Terminons par cet autre jugement de Chateaubriand : « Le charme de Paul et Virginie consiste en une certaine morale mélancolique, qui brille dans l’ouvrage, et qu’où pourrait comparer à cet éclat uniforme que la lune répand sur une solitude parée de fleurs. Les personnages sont aussi simples que l’intrigue : ce sont deux beaux enfanta dont on aperçoit le berceau et la tombe, deux fidèles esclaves et deux pieuses maîtresses.
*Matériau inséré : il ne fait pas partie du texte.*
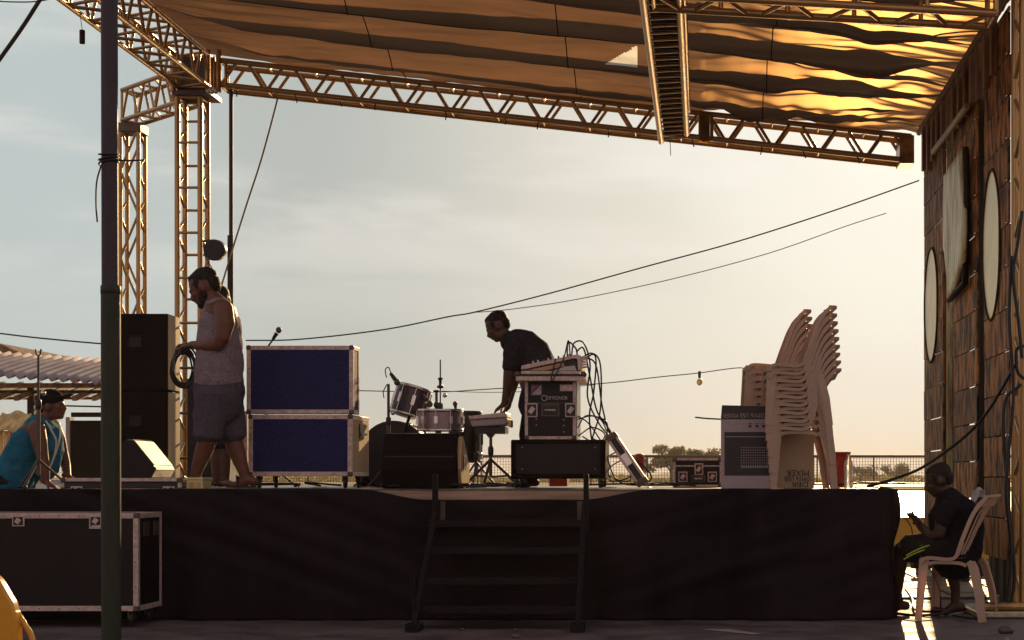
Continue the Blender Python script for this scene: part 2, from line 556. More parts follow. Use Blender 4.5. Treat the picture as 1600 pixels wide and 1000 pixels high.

Ces honnêtes gens ont un écrivain digne de leur vie : un vieillard demeuré seul dans la montagne, et qui survit à ce qu’il aima, raconte à un voyageur les malheurs de ses amis sur les débris de leurs cabanes… Cette pastorale ne ressemble ni aux idylles de Théocrite, ni aux églogues de Virgile, ni tout à fait aux grandes scènes rustiques d’Hésiode, d’Homère et de la Bible ; mais elle rappelle quelque chose d’ineffable, comme la parabole du Bon Pasteur. » Le roman de Paul et Virginie a eu un nombre considérable d’éditions et il a été traduit dans la plupart des langues. Dans son roman de Graziella, Lamartine a fait une admirable analyse du chef-d’œuvre de Bernardin de Saint-Pierre.